TASK DIRECTIONS → Give the data below again exactly as it stands. Omit the pictures.

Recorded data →
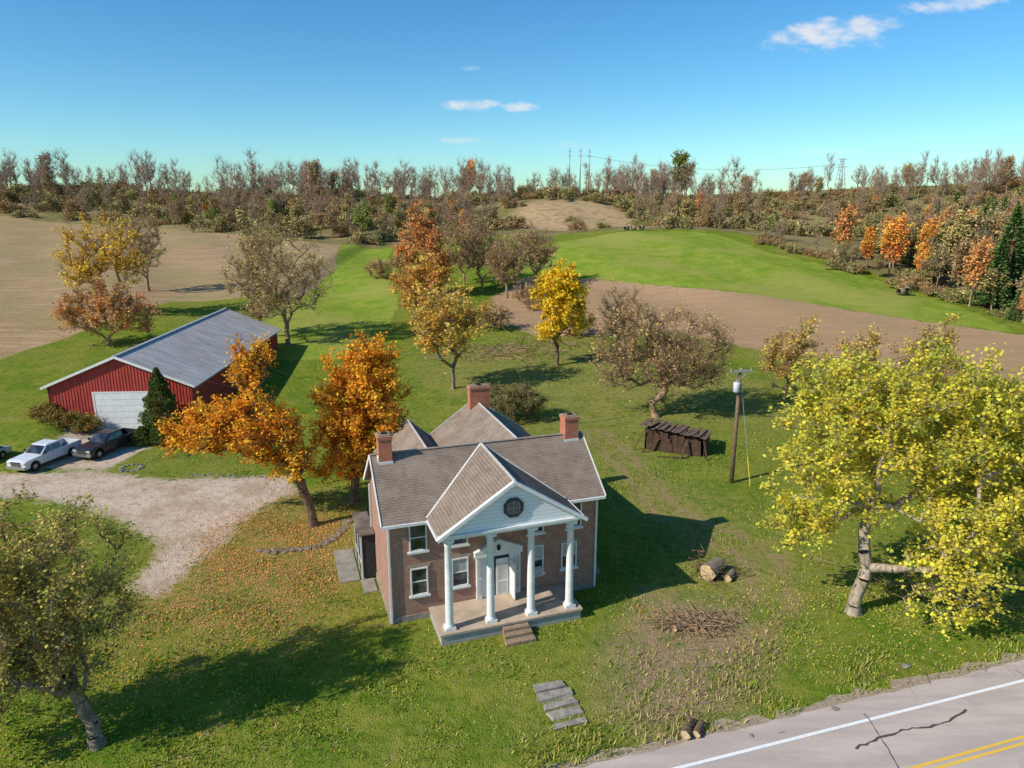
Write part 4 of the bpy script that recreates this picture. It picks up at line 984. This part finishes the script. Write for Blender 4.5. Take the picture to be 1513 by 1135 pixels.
litter('fallen_leaves',[(-15,44.5,3,3.2,9500,OR_),(-13,38.5,3.0,3,4500,OR_),(-17,33,4,3,2600,OR_),(-12,49,3,2,2500,OR_),(-18,27,4,3,1200,OR_),(20,35,4.5,3,4500,YE_),(12,31,6,3,1000,YE_),(0,31,7,3,400,OR_),(-18,42,2.2,4,2400,OR_)],3)

# ------------------------------------------------------------------ light, sky, camera
SAZ=math.radians(29);SEL=math.radians(36.5)
dirv=Vector((math.cos(SAZ)*math.cos(SEL),math.sin(SAZ)*math.cos(SEL),-math.sin(SEL)))
L=D.lights.new('sun','SUN');L.energy=5.0;L.angle=math.radians(.5);L.color=(1,.935,.82)
so=link(D.objects.new('sun',L));so.rotation_euler=dirv.to_track_quat('-Z','Y').to_euler();so.location=(-40,-20,60)
w=D.worlds.new('World');C.scene.world=w;w.use_nodes=True;nt=w.node_tree;nt.nodes.clear()
sky=nd(nt,'ShaderNodeTexSky',sky_type='NISHITA');sky.sun_disc=False;sky.sun_elevation=SEL;sky.sun_rotation=math.atan2(-dirv.x,-dirv.y)%(2*math.pi)
sky.air_density=1.0;sky.dust_density=.3;sky.ozone_density=1.6;sky.altitude=300
hs=nd(nt,'ShaderNodeHueSaturation');hs.inputs['Saturation'].default_value=1.3;nt.links.new(sky.outputs[0],hs.inputs['Color'])
skyc=mixc(nt,1.0,hs.outputs[0],(.74,1.13,1.26),'MULTIPLY')
tc=nd(nt,'ShaderNodeTexCoord');s=nd(nt,'ShaderNodeSeparateXYZ');nt.links.new(tc.outputs['Generated'],s.inputs[0])
yy=math_(nt,'MAXIMUM',s.outputs[1],.05);A_=math_(nt,'DIVIDE',s.outputs[0],yy);B_=math_(nt,'DIVIDE',s.outputs[2],yy)
cb=nd(nt,'ShaderNodeCombineXYZ');nt.links.new(A_,cb.inputs[0]);nt.links.new(math_(nt,'MULTIPLY',B_,2.2),cb.inputs[1])
cn=noise(nt,cb.outputs[0],24,4,.62)
tot=None
for a0,b0,ra,rb_,st_,tl_ in ((.408,.211,.088,.020,1,.08),(.45,.2245,.05,.012,.9,.1),(.56,.246,.09,.010,.8,.12),(-.056,.1250,.036,.0085,1,0),(.012,.1225,.026,.007,.9,0),(-.066,.081,.042,.0050,.55,0),(.09,.075,.04,.0045,.22,0),(.42,.066,.05,.004,.25,0),(-.054,.17,.018,.004,.3,0)):
    da=math_(nt,'SUBTRACT',A_,a0);db=math_(nt,'SUBTRACT',math_(nt,'SUBTRACT',B_,b0),math_(nt,'MULTIPLY',da,tl_))
    da=math_(nt,'DIVIDE',da,ra);db=math_(nt,'DIVIDE',db,rb_)
    r=math_(nt,'ADD',math_(nt,'MULTIPLY',da,da),math_(nt,'MULTIPLY',db,db))
    r=math_(nt,'ADD',r,math_(nt,'MULTIPLY_ADD',cn,-4.4,2.2))
    c=rng_(nt,r,1.2,-.6,0,st_)
    tot=c if tot is None else math_(nt,'MAXIMUM',tot,c)
tot=math_(nt,'MULTIPLY',tot,math_(nt,'GREATER_THAN',s.outputs[1],.06))
skyc=mixc(nt,math_(nt,'MULTIPLY',tot,.85),skyc,(7.4,7.4,7.6))
bg=nd(nt,'ShaderNodeBackground');bg.inputs[1].default_value=.115;nt.links.new(skyc,bg.inputs[0])
o=nd(nt,'ShaderNodeOutputWorld');nt.links.new(bg.outputs[0],o.inputs[0])
cam=D.cameras.new('camera');cam.sensor_width=36;cam.lens=36*1050/1513;cam.clip_end=6000;cam.clip_start=.5
co=link(D.objects.new('camera',cam));co.location=(0,0,22);co.rotation_euler=(math.radians(90-14.3),0,0)
C.scene.camera=co
C.scene.view_settings.view_transform='Standard';C.scene.view_settings.look='None';C.scene.view_settings.exposure=0
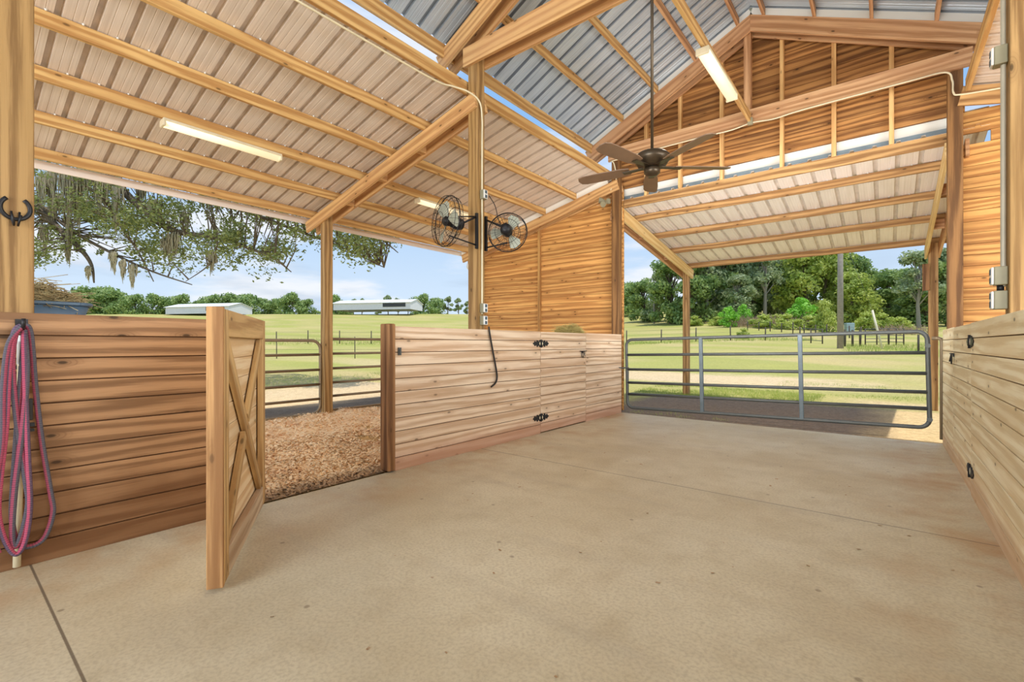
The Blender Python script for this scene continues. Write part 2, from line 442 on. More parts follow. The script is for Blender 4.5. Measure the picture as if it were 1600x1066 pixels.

SOLUTION →
Write part 4 of the bpy script that recreates this picture. It picks up at line 984. This part finishes the script. Write for Blender 4.5. Take the picture to be 1513 by 1135 pixels.
litter('fallen_leaves',[(-15,44.5,3,3.2,9500,OR_),(-13,38.5,3.0,3,4500,OR_),(-17,33,4,3,2600,OR_),(-12,49,3,2,2500,OR_),(-18,27,4,3,1200,OR_),(20,35,4.5,3,4500,YE_),(12,31,6,3,1000,YE_),(0,31,7,3,400,OR_),(-18,42,2.2,4,2400,OR_)],3)

# ------------------------------------------------------------------ light, sky, camera
SAZ=math.radians(29);SEL=math.radians(36.5)
dirv=Vector((math.cos(SAZ)*math.cos(SEL),math.sin(SAZ)*math.cos(SEL),-math.sin(SEL)))
L=D.lights.new('sun','SUN');L.energy=5.0;L.angle=math.radians(.5);L.color=(1,.935,.82)
so=link(D.objects.new('sun',L));so.rotation_euler=dirv.to_track_quat('-Z','Y').to_euler();so.location=(-40,-20,60)
w=D.worlds.new('World');C.scene.world=w;w.use_nodes=True;nt=w.node_tree;nt.nodes.clear()
sky=nd(nt,'ShaderNodeTexSky',sky_type='NISHITA');sky.sun_disc=False;sky.sun_elevation=SEL;sky.sun_rotation=math.atan2(-dirv.x,-dirv.y)%(2*math.pi)
sky.air_density=1.0;sky.dust_density=.3;sky.ozone_density=1.6;sky.altitude=300
hs=nd(nt,'ShaderNodeHueSaturation');hs.inputs['Saturation'].default_value=1.3;nt.links.new(sky.outputs[0],hs.inputs['Color'])
skyc=mixc(nt,1.0,hs.outputs[0],(.74,1.13,1.26),'MULTIPLY')
tc=nd(nt,'ShaderNodeTexCoord');s=nd(nt,'ShaderNodeSeparateXYZ');nt.links.new(tc.outputs['Generated'],s.inputs[0])
yy=math_(nt,'MAXIMUM',s.outputs[1],.05);A_=math_(nt,'DIVIDE',s.outputs[0],yy);B_=math_(nt,'DIVIDE',s.outputs[2],yy)
cb=nd(nt,'ShaderNodeCombineXYZ');nt.links.new(A_,cb.inputs[0]);nt.links.new(math_(nt,'MULTIPLY',B_,2.2),cb.inputs[1])
cn=noise(nt,cb.outputs[0],24,4,.62)
tot=None
for a0,b0,ra,rb_,st_,tl_ in ((.408,.211,.088,.020,1,.08),(.45,.2245,.05,.012,.9,.1),(.56,.246,.09,.010,.8,.12),(-.056,.1250,.036,.0085,1,0),(.012,.1225,.026,.007,.9,0),(-.066,.081,.042,.0050,.55,0),(.09,.075,.04,.0045,.22,0),(.42,.066,.05,.004,.25,0),(-.054,.17,.018,.004,.3,0)):
    da=math_(nt,'SUBTRACT',A_,a0);db=math_(nt,'SUBTRACT',math_(nt,'SUBTRACT',B_,b0),math_(nt,'MULTIPLY',da,tl_))
    da=math_(nt,'DIVIDE',da,ra);db=math_(nt,'DIVIDE',db,rb_)
    r=math_(nt,'ADD',math_(nt,'MULTIPLY',da,da),math_(nt,'MULTIPLY',db,db))
    r=math_(nt,'ADD',r,math_(nt,'MULTIPLY_ADD',cn,-4.4,2.2))
    c=rng_(nt,r,1.2,-.6,0,st_)
    tot=c if tot is None else math_(nt,'MAXIMUM',tot,c)
tot=math_(nt,'MULTIPLY',tot,math_(nt,'GREATER_THAN',s.outputs[1],.06))
skyc=mixc(nt,math_(nt,'MULTIPLY',tot,.85),skyc,(7.4,7.4,7.6))
bg=nd(nt,'ShaderNodeBackground');bg.inputs[1].default_value=.115;nt.links.new(skyc,bg.inputs[0])
o=nd(nt,'ShaderNodeOutputWorld');nt.links.new(bg.outputs[0],o.inputs[0])
cam=D.cameras.new('camera');cam.sensor_width=36;cam.lens=36*1050/1513;cam.clip_end=6000;cam.clip_start=.5
co=link(D.objects.new('camera',cam));co.location=(0,0,22);co.rotation_euler=(math.radians(90-14.3),0,0)
C.scene.camera=co
C.scene.view_settings.view_transform='Standard';C.scene.view_settings.look='None';C.scene.view_settings.exposure=0
The Blender Python script for this scene continues. Write part 2, from line 442 on. More parts follow. The script is for Blender 4.5. Measure the picture as if it were 1600x1066 pixels.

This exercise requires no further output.